» WORK TO DO: Exactly the lines from the start of the data below through the line that contains "(-Lh*.8, 0, RH-z(h))], .008, 4);" are to be copied, with pictures left out.

** start DATA LINES **

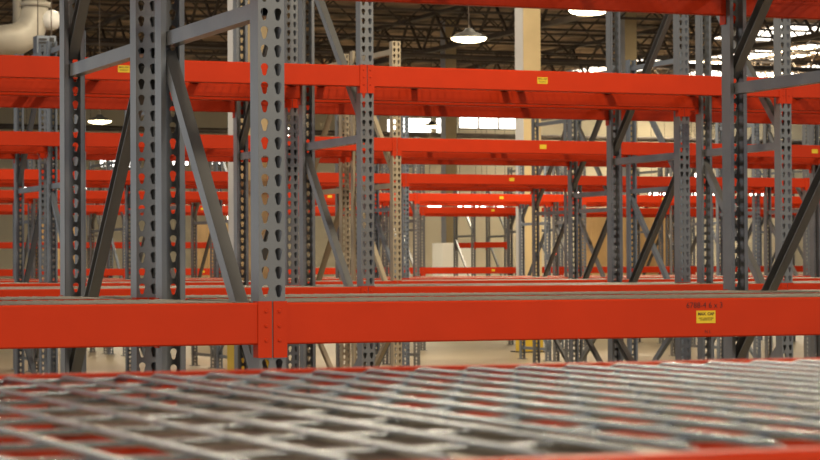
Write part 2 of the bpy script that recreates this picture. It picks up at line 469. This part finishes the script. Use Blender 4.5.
# rows of tube lights far away
i = 0
for x0, x1, y_, h, where in ((428, 444, 205.5, 2.3, 'first from left in the low row left of centre'), (457, 479, 205.5, 2.3, 'longest in the low row left of centre'), (481, 488, 205.5, 2.3, 'short one in the low row left of centre'),
        (494, 507, 205.5, 2.3, 'right end of the low row left of centre'), (649, 668, 194, 2.6, 'low between beams right of centre'), (728, 734, 219, 2.0, 'lowest, beside the right grey upright'),
        (750, 766, 194, 2.6, 'right of the right grey upright'), (690, 696, 194, 2.6, 'just left of the right grey upright'), (708, 722, 194, 2.6, 'touching the right grey upright'),
        (82, 92, 187, 2.7, 'low at far left'), (24, 50, 187, 2.7, 'leftmost of all'), (575, 582, 194, 2.6, 'small dot between beams at centre right'), (690, 702, 175.5, 3., 'higher, left of the right grey upright')):
    s = (271-.005*(x0-410)-y_)/h; d = F/s; xm = (x0+x1)/2; t = (xm-410)/F; n = d*(CA-SA*t); u = d*(SA+CA*t); Lh = (x1-x0)/s/2
    root = thing('pendant_tube_light', 'distant white tube light, '+where, 'ceiling lamp', (u, n, z(h)), 0, 'distant tube lights')
    mb = MB(); mb.tube([(-Lh, 0, 0), (Lh, 0, 0)], .055, 8); kid('tube', mb.mesh('tube', M['strip']), root)
    mb = MB(); mb.extrude([(-.09, .06), (-.05, .12), (.05, .12), (.09, .06)], -Lh, Lh); kid('housing', mb.mesh('housing', M['cabinet']), root)
    mb = MB(); mb.tube([(-Lh*.8, 0, .1), (-Lh*.8, 0, RH-z(h))], .008, 4); mb.tube([(Lh*.8, 0, .1), (Lh*.8, 0, RH-z(h))], .008, 4); kid('hanger', mb.mesh('hanger', M['truss']), root)

# big duct, top left
n = 43.5; u = u_at(35, n); root = thing('ceiling_duct', 'thick cream vertical duct with elbow and white cap at top left', 'duct', (u, n, z(4.2)))
mb = MB(); mb.tube([(0, 0, RH-z(4.2)-.01), (0, 0, 1.6), (0, 0, .75)], .22, 20); kid('riser', mb.mesh('riser', M['duct'], True), root)
mb = MB(); mb.tube([(0, 0, .76), (-.02, 0, .45), (-.12, 0, .22), (-.35, -.05, .08), (-.9, -.1, .02), (-1.6, -.1, 0)], [.25, .29, .31, .30, .27, .26], 20); kid('elbow', mb.mesh('elbow', M['duct'], True), root)
mb = MB()
mb.lathe([(.225, .70), (.30, .70), (.30, .78), (.225, .78)], 24); kid('flange', mb.mesh('flange', M['duct'], True), root)
mb = MB(); mb.tube([(.15, -.1, .45), (.30, -.15, .45), (.40, -.18, .45), (.44, -.19, .45)], [.17, .19, .15, .06], 16); kid('cap', mb.mesh('cap', M['cap'], True), root)
mb = MB(); mb.tube([(-.32, 0, RH-z(4.2)-.01), (-.32, 0, .2)], .085, 12); kid('side_pipe', mb.mesh('side_pipe', M['duct'], True), root)
n = 41.3; u2 = u_at(45, n)
root = thing('unit_heater', 'small blue-grey heater box hanging below the duct at top left', 'heater', (u2, n, z(3.78)))
mb = MB(); mb.box(-.17, .17, -.15, .15, 0, .36); kid('casing', mb.mesh('casing', M['heater']), root)
mb = MB()
for q in range(5): mb.box(-.14, .0, -.165, -.151, .04+q*.06, .07+q*.06)
mb.box(.05, .13, -.165, -.151, .03, .33); kid('louvre', mb.mesh('louvre', M['dark']), root)
mb = MB(); mb.tube([(-.12, 0, .36), (-.12, 0, RH-z(3.78))], .01, 4); mb.tube([(.12, 0, .36), (.12, 0, RH-z(3.78))], .01, 4); kid('hanger', mb.mesh('hanger', M['truss']), root)

# white cabinet and cartons beyond the racks
n = 52.; s = F*(CA)/n
ua_, ub_ = u_at(442, n), u_at(474, n); zt = EYE+(271-243)/ (F/(n/CA))
root = thing('cabinet', 'plain off-white cabinet standing beyond the racks left of centre', 'cabinet', (ua_, n, 0))
wc = ub_-ua_
mb = MB(); mb.box(0, wc, 0, .6, .08, zt); kid('body', mb.mesh('body', M['cabinet']), root)
mb = MB(); mb.box(.01, wc/2-.006, -.02, -.001, .1, zt-.02); kid('door', mb.mesh('door', M['cabinet']), root)
mb = MB(); mb.box(wc/2+.006, wc-.01, -.02, -.001, .1, zt-.02); kid('door', mb.mesh('door', M['cabinet']), root)
mb = MB(); mb.box(.02, wc-.02, .02, .58, 0, .08); kid('plinth', mb.mesh('plinth', M['dark']), root)

def pallet(u, n, label, w=1.0):
    root = thing('pallet', label, 'pallet', (u, n, 0))
    mb = MB()
    for q in range(6): mb.box(-w/2+q*w/5.45, -w/2+q*w/5.45+.09, -.5, .5, .12, .142)
    kid('top_board', mb.mesh('top_board', M['wood']), root)
    mb = MB()
    for q in (-.46, 0, .40): mb.box(-w/2, w/2, q, q+.06, 0, .12)
    kid('stringer', mb.mesh('stringer', M['wood']), root)
def carton(u, n, z0, w, h, label):
    mb = MB(); mb.box(-w/2, w/2, -.42, .42, 0, h); me = mb.mesh('carton', M['card'])
    o = thing('carton', label, 'carton', (u, n, z0), 0, 'cartons beyond the racks', me)
    mb = MB(); mb.box(-.035, .035, -.4215, .4215, -.0, h+.0015); t_ = kid('tape', mb.mesh('tape', M['cream']), o)
for px, n, top, nm in ((668, 50, 1.55, 'behind the tall right-centre uprights'), (600, 50, 1.3, 'right of the far pale column'), (52, 49, 1.0, 'at far left behind the racks'), (640, 53, 1.45, 'deep behind the diagonal brace'), (220, 52, 1.1, 'left of the nearest upright')):
    u = u_at(px, n); pallet(u, n, 'wooden pallet with tall cartons '+nm)
    zz = .142; q = 0; hh = (EYE+top-.142)/3
    while q < 3:
        carton(u, n, zz, .82, hh-.003, ('bottom', 'middle', 'top')[q]+' brown carton of the stack '+nm); zz += hh; q += 1
n = 50; u = u_at(555, n-.5)
root = thing('signal_lamp', 'small red signal lamp on a thin stand right of centre, far away', 'signal lamp', (u, n-.5, 0))
mb = MB(); mb.tube([(0, 0, .02), (0, 0, 1.75)], .03, 8); kid('pole', mb.mesh('pole', M['dark']), root)
mb = MB(); mb.lathe([(.0, .0), (.2, .0), (.2, .02), (.0, .02)], 16); kid('base', mb.mesh('base', M['dark']), root)
mb = MB(); mb.lathe([(.001, 1.75), (.06, 1.76), (.06, 1.93), (.04, 1.96), (.001, 1.97)], 12); kid('lens', mb.mesh('lens', M['redlamp'], True), root)

# ------------------------------------------------------------------ world and camera
w_ = bpy.data.worlds.new('world'); bpy.context.scene.world = w_; w_.use_nodes = True
w_.node_tree.nodes['Background'].inputs['Color'].default_value = (.93, .96, 1., 1); w_.node_tree.nodes['Background'].inputs['Strength'].default_value = .75

cd = bpy.data.cameras.new('camera'); cam = bpy.data.objects.new('camera', cd); C.objects.link(cam)
cd.sensor_width = 36; cd.lens = F/820*36; cd.clip_start = .05; cd.clip_end = 400
pitch = math.atan(41/F); rho = -math.atan(.005)
f0 = Vector((SA, CA, 0)).normalized(); r0 = Vector((CA, -SA, 0)).normalized(); up0 = Vector((0, 0, 1))
fw = f0*math.cos(pitch)+up0*math.sin(pitch); up = up0*math.cos(pitch)-f0*math.sin(pitch)
rr = r0*math.cos(rho)+up*math.sin(rho); uu = up*math.cos(rho)-r0*math.sin(rho)
mw = Matrix((( rr.x, uu.x, -fw.x, 0), (rr.y, uu.y, -fw.y, 0), (rr.z, uu.z, -fw.z, EYE), (0, 0, 0, 1)))
cam.matrix_world = mw
cd.dof.use_dof = True; cd.dof.focus_distance = 6.5; cd.dof.aperture_fstop = 22
sc = bpy.context.scene; sc.camera = cam
sc.view_settings.view_transform = 'Standard'; sc.view_settings.look = 'None'; sc.view_settings.gamma = 1; sc.view_settings.exposure = 0.0
sc.view_settings.use_curve_mapping = False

** end DATA LINES **

» CORRECT RESULT:
Write part 2 of the bpy script that recreates this picture. It picks up at line 469. This part finishes the script. Use Blender 4.5.
# rows of tube lights far away
i = 0
for x0, x1, y_, h, where in ((428, 444, 205.5, 2.3, 'first from left in the low row left of centre'), (457, 479, 205.5, 2.3, 'longest in the low row left of centre'), (481, 488, 205.5, 2.3, 'short one in the low row left of centre'),
        (494, 507, 205.5, 2.3, 'right end of the low row left of centre'), (649, 668, 194, 2.6, 'low between beams right of centre'), (728, 734, 219, 2.0, 'lowest, beside the right grey upright'),
        (750, 766, 194, 2.6, 'right of the right grey upright'), (690, 696, 194, 2.6, 'just left of the right grey upright'), (708, 722, 194, 2.6, 'touching the right grey upright'),
        (82, 92, 187, 2.7, 'low at far left'), (24, 50, 187, 2.7, 'leftmost of all'), (575, 582, 194, 2.6, 'small dot between beams at centre right'), (690, 702, 175.5, 3., 'higher, left of the right grey upright')):
    s = (271-.005*(x0-410)-y_)/h; d = F/s; xm = (x0+x1)/2; t = (xm-410)/F; n = d*(CA-SA*t); u = d*(SA+CA*t); Lh = (x1-x0)/s/2
    root = thing('pendant_tube_light', 'distant white tube light, '+where, 'ceiling lamp', (u, n, z(h)), 0, 'distant tube lights')
    mb = MB(); mb.tube([(-Lh, 0, 0), (Lh, 0, 0)], .055, 8); kid('tube', mb.mesh('tube', M['strip']), root)
    mb = MB(); mb.extrude([(-.09, .06), (-.05, .12), (.05, .12), (.09, .06)], -Lh, Lh); kid('housing', mb.mesh('housing', M['cabinet']), root)
    mb = MB(); mb.tube([(-Lh*.8, 0, .1), (-Lh*.8, 0, RH-z(h))], .008, 4); mb.tube([(Lh*.8, 0, .1), (Lh*.8, 0, RH-z(h))], .008, 4); kid('hanger', mb.mesh('hanger', M['truss']), root)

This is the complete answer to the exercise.